Gratitude and Grit: Q&A with Courtney Wenneborg, MBA 2018

MBA students summet Mt. Baker

Student Experience

Tell us about your peers in the MBA program.

When I think about the culture of Foster, two words come to mind: gratitude and grit. Foster takes pride in its collaborative environment, and I think an underlying contributor to this collaborative spirit that students here are grateful – grateful to be part of this program, grateful for the diverse value their peers bring to the table, and grateful for the community that we share. Paired with this gratitude is a willingness to roll up sleeves, dive in, and get stuff done. Seeing these two characteristics so well married in a professional environment has been inspiring and will have a profound impact on how I think about building and working with teams throughout my career.


What class has been the most useful or interesting to you?

I can’t pick just one, because Thomas Gilbert and Lance Young tie for first! Their finance classes are hands-down the best courses I’ve taken during my MBA. They make finance real for their students, going beyond the spreadsheets to understand the meaning of the metrics and how they impact business strategy. They’re funny, real, and passionate – it’s clear that they truly care about creating learning experiences that will impact students far beyond the classroom environment.

Work / Life balance

What’s your #1 tip for someone considering an MBA?

Know what you want out of the program. This doesn’t have to mean knowing what job you want or what company you want to work for – it could be that identifying your top organizations and functional areas are your goals for program! However, make sure you know what your priorities are coming into the MBA and how you’re going to act on them to get where you want to go. These goals might change while you’re here, but having something concrete will help keep you on track. It’s easy to get distracted in an MBA because there’s so much fun, exciting, and engaging stuff happening, However, in order to make the most of your experience, keep track of what’s most important to you so you don’t blink your eyes, wake up on graduation day, and realize that you didn’t get what you were looking for.

What’s the most challenging part of the MBA?

The hardest part of the MBA is reminding yourself why you’re there and what you want to get out of the program. One of the greatest strengths of this program is that there’s something here for everyone. If you want to practice crushing case interviews to land a consulting job, you can find a place to do it. If you’re interested in networking with alumni at companies A, B and C, you can do it. If you want to lead clubs, do independent study programs, study abroad tours, work with mentors, mentor others, work as a teaching assistant, take classes outside of the Foster school, do a joint degree… if you want it, you can find it at Foster. As someone who is perpetually interested in almost everything, it has been a huge struggle to limit my involvement to the things I know will contribute to my long-term career and personal goals. If I took advantage of everything I wanted to do here, I’d dilute the more impactful experiences. There have been several times in the MBA where I’ve had to stop and reassess my commitments and priorities to make sure they fit what I’m trying to accomplish. However, having to choose between too many good options is the best problem to have!

Social life

Are you involved with recreational clubs or could you talk about less structured recreation with your classmates?

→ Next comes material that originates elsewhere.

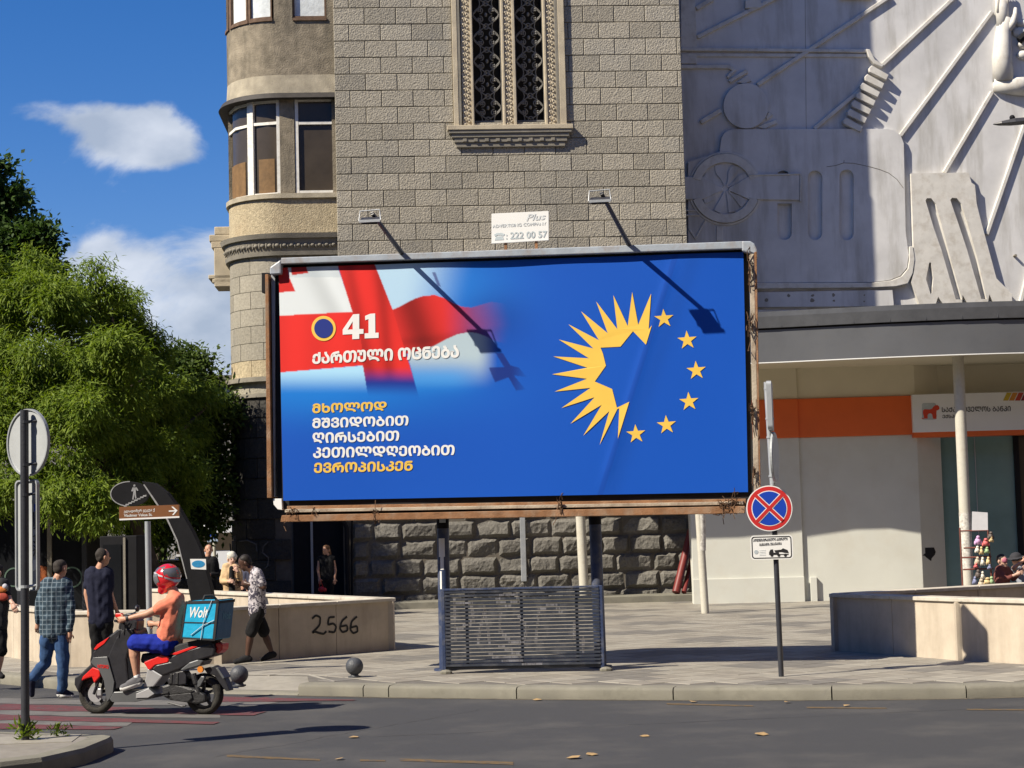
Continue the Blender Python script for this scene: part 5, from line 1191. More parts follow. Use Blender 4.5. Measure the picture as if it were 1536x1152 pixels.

I’m on the board of the Outdoor and Sports Industry Club (OSIC), and one of the events that this club sponsors is the annual Foster Mt. Rainier summit. As a group, we spend 4 months training and preparing to summit Mt. Rainier in June. Last year, we did a group pack test on Mt. Si and climbed Mt. St. Helens and Mt. Baker in anticipation of Rainier. These experiences created some of my fondest memories at Foster because I got that chance to get to know my classmates in a place that was vastly different from the classroom environment. It also opened the door for me to pursue mountaineering, something I’m not sure I would have been confident enough to pursue on my own.

What are your favorite things to do outside the MBA?

My biggest passion in life is walking long distances with heavy stuff on my back – so I go backpacking as much as possible! As a Pacific Northwest native, I love how easily accessible these opportunities are in Seattle. Between the North Cascades, the Olypmics, Mt. Rainier, Mt. St. Helens, etc., there are so many places nearby to find peace and solitude in nature. I also take full advantage of breaks from school to plan longer trips in the American West. During my MBA experience, I’ve spent over 10 weeks backpacking in northern California, all over Oregon, southern Utah, Colorado, western Wyoming and Idaho.

I’m also a big fan of what some call “old people games” such as shuffleboard and cribbage, and I love meeting up with friends at neighborhood pubs throughout Seattle to go a few rounds, drink a few pints, and catch up on life during rainy winter evenings – particularly if there’s a fireplace involved!